5. La reazione emotiva e la partecipazione corale da parte di più generazioni di donne e di uomini alla sua morte, avvenuta all’età di 87 anni, dà la misura di quanto la Ginsburg fosse una interprete dei tempi difficili e complessi della modernità e di come la sua visione fosse largamente anticipatrice di una esigenza sempre più diffusa di costruire una società di uguali, senza le discriminazioni di razza, di sesso e di censo che ancora inquinano il tessuto civile e i sistemi politici ed economici a qualsiasi latitudine nel mondo.

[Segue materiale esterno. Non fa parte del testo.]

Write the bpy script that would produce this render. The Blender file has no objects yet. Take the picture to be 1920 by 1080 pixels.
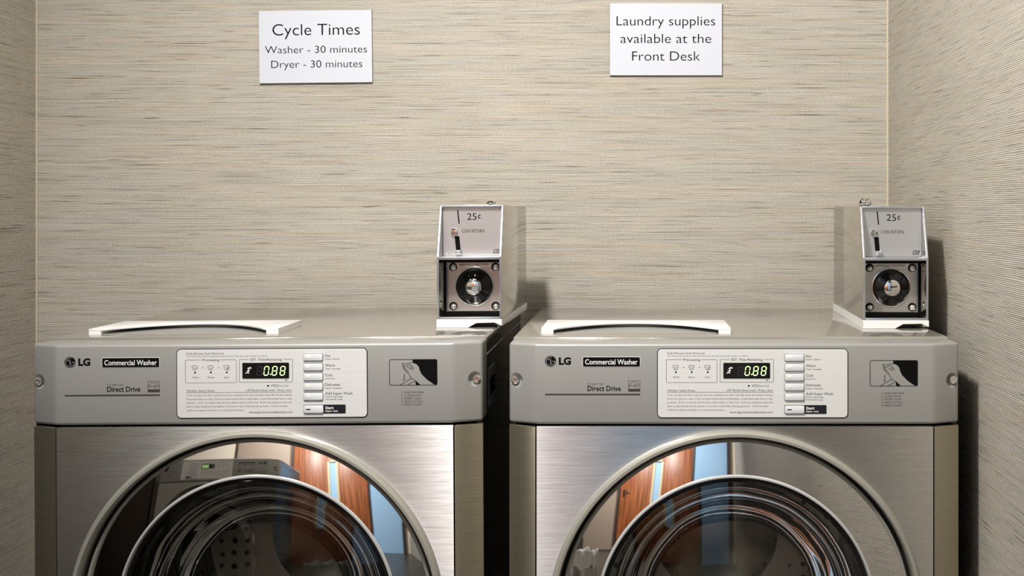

La sua irripetibile esperienza di vita come avvocata e giudice della Corte Suprema, già oggetto di documentari, film e saggi biografici, continuerà a fornire occasioni di approfondimento e di studio per l’alto valore teorico e professionale di tutta la sua attività. La sua morte, avvenuta in una delicata fase di elezioni presidenziali che si terranno a breve scadenza, riapre la difficile questione dell’equilibrio dei poteri nel sistema americano, sollevando seri interrogativi sull’autonomia del potere giudiziario.
Ancora un tema di diritto costituzionale sul quale la Ginsburg ci chiama a riflettere.
[1] https://www.law.cornell.edu/supremecourt/text/404/71
[2]https://caselaw.findlaw.com/us-supreme-court/420/636.html
[3] https://caselaw.findlaw.com/us-supreme-court/411/677.html
[4] https://supreme.justia.com/cases/federal/us/439/357/
[5] https://www.law.cornell.edu/supct/html/94-1941.ZO.html
[6] https://www.law.cornell.edu/supremecourt/text/14-556
[7] Sulla introduzione in Italiadelle opinioni dissenzienti nella giustizia costituzionale V. Sabino Cassese, Lezione sulla cosiddetta opinione dissenziente, in Quaderni di diritto costituzionale n. 4/2009; Silvia Niccolai, Dissenso e diritto costituzionale. Appunti per una riflessione, in Questione Giustizia n. 4/2015; G.Zagrebelsky, V. Marcenò, "Giustizia costituzionale", Il Mulino, Bologna, 2012.